The notion of feeder clubs, which exist simply to produce players for the Premier League's biggest sides, might have yielded results in Spain but it flies in the face of everything English football fans believe in.
Villa-Boas need only witness this week the outpouring of sympathy for Darlington, a pinprick on the football landscape in comparison to Chelsea, to know English football cherishes the identity and continuity of its clubs, however big or small.
From Darlington to Plymouth Argyle, from Leyton Orient to Bradford City and on to Huddersfield, Portsmouth, Port Vale and Doncaster Rovers, these names mean much. English football clubs were, in the main, created to fill the leisure time of the Victorian working class and, with the decline of industry and communities, are now all that remains of that age.
The professional clubs of England's towns and cities stand as important civic identity markers in a country becoming ever more homogeneous, with its out-of-town shopping centres and dreary chain pubs.
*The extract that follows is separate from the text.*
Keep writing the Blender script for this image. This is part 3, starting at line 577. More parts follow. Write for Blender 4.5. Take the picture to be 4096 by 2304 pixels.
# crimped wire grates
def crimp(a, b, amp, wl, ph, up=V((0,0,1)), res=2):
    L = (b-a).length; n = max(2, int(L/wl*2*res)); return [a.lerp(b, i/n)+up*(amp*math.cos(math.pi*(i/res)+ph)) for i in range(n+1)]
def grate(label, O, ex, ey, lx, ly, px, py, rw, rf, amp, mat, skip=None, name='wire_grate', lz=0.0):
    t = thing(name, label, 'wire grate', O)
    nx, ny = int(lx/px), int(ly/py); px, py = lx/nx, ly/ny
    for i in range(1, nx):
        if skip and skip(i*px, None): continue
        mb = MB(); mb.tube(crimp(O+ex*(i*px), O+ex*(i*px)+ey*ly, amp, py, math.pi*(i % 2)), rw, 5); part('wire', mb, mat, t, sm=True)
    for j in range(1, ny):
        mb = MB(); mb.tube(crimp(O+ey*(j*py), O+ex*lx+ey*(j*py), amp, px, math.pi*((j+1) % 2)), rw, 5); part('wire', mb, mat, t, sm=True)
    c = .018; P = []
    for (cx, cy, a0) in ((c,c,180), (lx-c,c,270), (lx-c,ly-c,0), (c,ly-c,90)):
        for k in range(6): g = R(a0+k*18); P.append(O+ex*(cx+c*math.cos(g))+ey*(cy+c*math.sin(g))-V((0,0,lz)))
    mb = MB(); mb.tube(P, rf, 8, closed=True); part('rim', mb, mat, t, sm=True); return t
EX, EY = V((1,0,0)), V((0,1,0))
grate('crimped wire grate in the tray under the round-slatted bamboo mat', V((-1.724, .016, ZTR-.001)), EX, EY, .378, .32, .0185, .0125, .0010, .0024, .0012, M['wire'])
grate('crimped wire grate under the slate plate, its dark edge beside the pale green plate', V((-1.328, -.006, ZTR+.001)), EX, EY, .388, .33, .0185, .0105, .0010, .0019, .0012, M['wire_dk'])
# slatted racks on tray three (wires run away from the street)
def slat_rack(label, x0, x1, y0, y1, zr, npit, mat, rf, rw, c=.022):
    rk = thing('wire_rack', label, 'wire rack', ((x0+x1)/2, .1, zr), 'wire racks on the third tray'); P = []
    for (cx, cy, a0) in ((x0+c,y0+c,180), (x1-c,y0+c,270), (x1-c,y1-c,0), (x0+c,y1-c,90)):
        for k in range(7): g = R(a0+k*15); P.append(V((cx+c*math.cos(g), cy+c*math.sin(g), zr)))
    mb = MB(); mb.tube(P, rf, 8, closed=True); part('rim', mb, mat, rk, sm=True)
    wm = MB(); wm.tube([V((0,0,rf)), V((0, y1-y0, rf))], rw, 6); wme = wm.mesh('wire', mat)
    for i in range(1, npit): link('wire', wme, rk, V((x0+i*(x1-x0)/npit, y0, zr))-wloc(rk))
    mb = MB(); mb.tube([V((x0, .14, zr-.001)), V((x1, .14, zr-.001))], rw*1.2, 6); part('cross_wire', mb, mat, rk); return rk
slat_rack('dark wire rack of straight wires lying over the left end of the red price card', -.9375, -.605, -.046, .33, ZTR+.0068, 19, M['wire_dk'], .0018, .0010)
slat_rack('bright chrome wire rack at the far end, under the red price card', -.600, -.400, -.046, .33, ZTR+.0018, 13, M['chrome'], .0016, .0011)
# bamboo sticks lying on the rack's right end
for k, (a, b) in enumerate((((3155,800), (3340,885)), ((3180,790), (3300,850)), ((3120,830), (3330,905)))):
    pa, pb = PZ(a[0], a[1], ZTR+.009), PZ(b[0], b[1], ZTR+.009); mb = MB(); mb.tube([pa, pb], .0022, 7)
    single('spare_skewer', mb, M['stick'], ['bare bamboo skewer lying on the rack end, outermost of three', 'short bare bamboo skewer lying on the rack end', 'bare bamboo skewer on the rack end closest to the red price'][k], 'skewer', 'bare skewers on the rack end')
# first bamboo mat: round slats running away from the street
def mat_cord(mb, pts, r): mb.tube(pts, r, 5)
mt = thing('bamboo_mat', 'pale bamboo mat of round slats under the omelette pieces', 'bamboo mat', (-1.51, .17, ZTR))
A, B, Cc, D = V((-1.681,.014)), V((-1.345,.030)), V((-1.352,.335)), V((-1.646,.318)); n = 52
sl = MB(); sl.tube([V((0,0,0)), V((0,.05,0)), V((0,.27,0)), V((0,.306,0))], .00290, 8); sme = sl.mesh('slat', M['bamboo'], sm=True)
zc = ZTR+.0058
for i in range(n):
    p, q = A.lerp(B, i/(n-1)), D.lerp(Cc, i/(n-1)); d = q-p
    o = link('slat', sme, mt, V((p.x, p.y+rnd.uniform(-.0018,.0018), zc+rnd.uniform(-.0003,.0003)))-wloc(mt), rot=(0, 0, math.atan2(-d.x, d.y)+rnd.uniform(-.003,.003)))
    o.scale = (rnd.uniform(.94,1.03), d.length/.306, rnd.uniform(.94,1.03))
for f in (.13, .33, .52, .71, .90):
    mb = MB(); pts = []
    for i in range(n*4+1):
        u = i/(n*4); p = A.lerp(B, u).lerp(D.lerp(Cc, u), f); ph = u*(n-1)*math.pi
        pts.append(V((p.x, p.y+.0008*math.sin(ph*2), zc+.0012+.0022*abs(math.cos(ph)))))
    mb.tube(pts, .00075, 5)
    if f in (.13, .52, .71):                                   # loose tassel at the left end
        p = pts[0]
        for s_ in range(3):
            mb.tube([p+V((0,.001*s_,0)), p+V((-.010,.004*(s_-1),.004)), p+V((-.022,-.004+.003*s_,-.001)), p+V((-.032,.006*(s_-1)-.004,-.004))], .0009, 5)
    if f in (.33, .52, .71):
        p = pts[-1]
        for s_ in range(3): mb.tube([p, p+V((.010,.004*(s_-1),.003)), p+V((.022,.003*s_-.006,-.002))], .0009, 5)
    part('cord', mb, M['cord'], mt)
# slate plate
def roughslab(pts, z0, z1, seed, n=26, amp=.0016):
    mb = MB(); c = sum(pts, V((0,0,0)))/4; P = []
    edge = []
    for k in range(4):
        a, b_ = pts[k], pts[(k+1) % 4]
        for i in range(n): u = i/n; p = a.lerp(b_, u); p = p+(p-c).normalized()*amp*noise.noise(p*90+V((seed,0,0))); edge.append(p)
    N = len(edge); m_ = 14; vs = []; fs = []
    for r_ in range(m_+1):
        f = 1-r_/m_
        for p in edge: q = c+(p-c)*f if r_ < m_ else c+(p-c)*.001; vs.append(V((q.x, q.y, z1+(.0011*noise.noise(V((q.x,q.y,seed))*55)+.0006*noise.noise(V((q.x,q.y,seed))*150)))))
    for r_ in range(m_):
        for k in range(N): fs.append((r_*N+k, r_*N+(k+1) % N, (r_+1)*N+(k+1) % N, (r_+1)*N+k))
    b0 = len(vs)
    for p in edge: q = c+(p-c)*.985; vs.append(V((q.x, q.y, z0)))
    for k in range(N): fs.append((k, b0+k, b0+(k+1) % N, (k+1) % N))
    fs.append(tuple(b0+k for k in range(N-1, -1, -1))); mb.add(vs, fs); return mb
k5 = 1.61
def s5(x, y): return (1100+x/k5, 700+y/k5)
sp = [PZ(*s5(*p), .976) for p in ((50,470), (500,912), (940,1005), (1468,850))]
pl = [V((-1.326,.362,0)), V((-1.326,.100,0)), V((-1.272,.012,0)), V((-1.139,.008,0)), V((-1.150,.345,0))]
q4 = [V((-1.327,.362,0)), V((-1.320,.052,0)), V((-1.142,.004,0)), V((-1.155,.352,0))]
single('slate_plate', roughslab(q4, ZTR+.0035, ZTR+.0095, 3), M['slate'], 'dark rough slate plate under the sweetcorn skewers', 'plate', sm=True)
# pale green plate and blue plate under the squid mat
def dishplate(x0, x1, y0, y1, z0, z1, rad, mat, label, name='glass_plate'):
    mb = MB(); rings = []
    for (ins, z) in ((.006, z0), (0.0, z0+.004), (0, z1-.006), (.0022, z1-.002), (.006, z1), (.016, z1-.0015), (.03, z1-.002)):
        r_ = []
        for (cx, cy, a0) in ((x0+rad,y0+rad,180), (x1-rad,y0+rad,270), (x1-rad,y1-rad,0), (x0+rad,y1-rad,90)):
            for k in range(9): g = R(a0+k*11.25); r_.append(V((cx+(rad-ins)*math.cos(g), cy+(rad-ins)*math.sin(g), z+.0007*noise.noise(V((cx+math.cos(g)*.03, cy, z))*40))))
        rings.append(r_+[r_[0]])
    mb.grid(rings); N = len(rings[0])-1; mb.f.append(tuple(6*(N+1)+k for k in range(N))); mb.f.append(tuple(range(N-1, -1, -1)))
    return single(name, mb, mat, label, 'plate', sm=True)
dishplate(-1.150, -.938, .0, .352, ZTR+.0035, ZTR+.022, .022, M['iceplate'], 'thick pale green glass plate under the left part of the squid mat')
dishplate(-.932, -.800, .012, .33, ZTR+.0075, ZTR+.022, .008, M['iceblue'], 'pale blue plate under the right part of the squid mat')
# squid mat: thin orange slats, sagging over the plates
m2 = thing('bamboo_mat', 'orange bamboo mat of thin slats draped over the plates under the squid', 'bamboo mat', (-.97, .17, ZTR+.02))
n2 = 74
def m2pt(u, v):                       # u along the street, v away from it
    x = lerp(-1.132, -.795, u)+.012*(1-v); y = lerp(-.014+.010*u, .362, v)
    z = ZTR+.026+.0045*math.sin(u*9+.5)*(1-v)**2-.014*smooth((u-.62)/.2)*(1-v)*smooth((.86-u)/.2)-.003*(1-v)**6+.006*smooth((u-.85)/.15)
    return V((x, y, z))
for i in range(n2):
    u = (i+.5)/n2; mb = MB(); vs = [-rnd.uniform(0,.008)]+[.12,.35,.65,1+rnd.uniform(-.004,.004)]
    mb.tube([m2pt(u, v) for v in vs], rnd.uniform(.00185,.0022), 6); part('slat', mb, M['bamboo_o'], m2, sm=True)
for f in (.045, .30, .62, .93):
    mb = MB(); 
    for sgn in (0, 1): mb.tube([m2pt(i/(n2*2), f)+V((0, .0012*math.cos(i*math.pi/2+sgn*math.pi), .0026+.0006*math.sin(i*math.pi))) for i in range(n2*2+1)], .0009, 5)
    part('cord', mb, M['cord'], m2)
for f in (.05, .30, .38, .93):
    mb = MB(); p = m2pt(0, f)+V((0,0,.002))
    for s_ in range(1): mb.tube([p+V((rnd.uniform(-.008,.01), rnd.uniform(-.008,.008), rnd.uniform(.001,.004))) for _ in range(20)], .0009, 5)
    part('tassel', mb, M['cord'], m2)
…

They are, in short, far too important to be used as nurseries for the future stars of Chelsea, Manchester United or Arsenal.
Villas-Boas' proposals for feeder clubs, made at his club's Cobham training headquarters yesterday, were typically outspoken and thought-provoking. They confirmed him as an interesting individual who is always ready, on the right subject, to confound the orthodox view.
Chelsea have taken a lot of flack for their lack of success in producing an academy graduate, much of it from this correspondent. Nevertheless, Frank Arnesen, the club's former director of football, did raise funds by selling off those who failed to make the grade. And Neil Bath, the current academy manager, took a lead role in the creation of the new Elite Player Performance Plan.
Most of all, Villas-Boas' words should resonate with those academy players at Chelsea who, given a lucrative professional contract at 17, seem to assume they have already made the big time. Their manager's damning indictment of the standard of youth and reserve-team football is a warning to them that they remain a very long way from walking in the footsteps of Frank Lampard and Co.